The marketing around passkeys is absolutely infuriating.

nelox|2 years ago

I agree!

> This does not tell me what a passkey actually _is_.

FAQ's [sic] - Passkey - What is a Passkey?

https://fidoalliance.org/passkeys/#faq

Third paragraph, second sentence

> "The cryptographic keys are used from end-user devices (computers, phones, or security keys) that are used for secure user authentication."

"The cyptopgraphic keys" is casually mentioned here with an implied reference to being passkeys. It never explicitly states passkeys are, in fact, "cyptopgraphic keys".

Very poor communication indeed.

gre345t34|2 years ago

Tell me about it. All of the terminology around FIDO is super confusing, and FIDO themselves make no effort to clarify or acknowledge the confusion.

Everyone (including Yubico) uses the terminology incorrectly in a way that makes it super hard to get to the bottom things.

deltarholamda|2 years ago

I am a pretty technical user, and I would rather become a farmer than move to whatever "passkeys" are. Yubikeys or phones or whatever, I've had too many of these things go bzzzt, go missing, get wet, get broken, etc.

If a "passkey" is as reliable as my house key or car key, i.e. I can accidentally put it through a wash/dry cycle, then maybe. Maybe.

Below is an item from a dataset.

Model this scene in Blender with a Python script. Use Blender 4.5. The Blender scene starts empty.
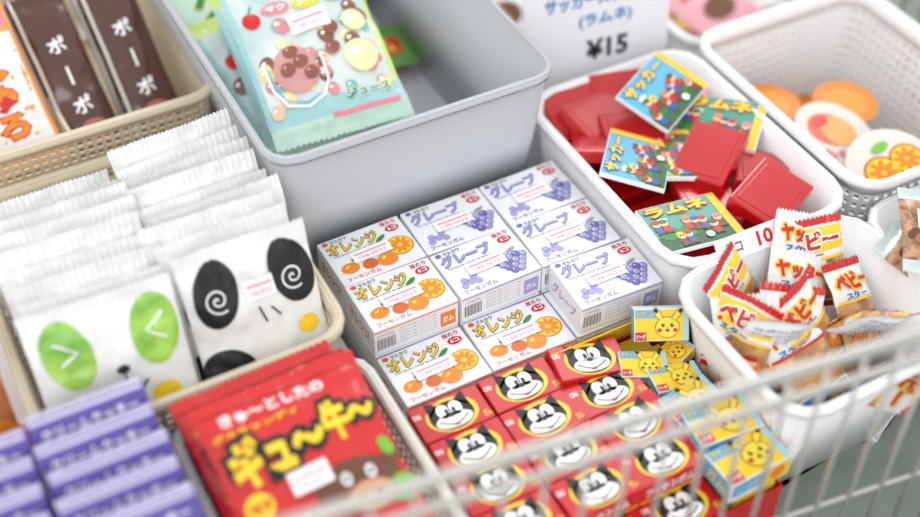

The nice thing about a username/password combo is I can remember them and use them everywhere. It's really straightforward. Whatever gimcrack method people use to implement "passkeys," does it work everywhere? Guaranteed?

I get it that there are some use cases where you need to have a hardware device, a passcode, a PIN and the blood of a left-handed virgin before you can access something, but those are edge cases. I almost never say this, but seriously, it would be easier and less troublesome to "educate users on the utility of passphrases instead of short passwords" than to make passkeys a thing.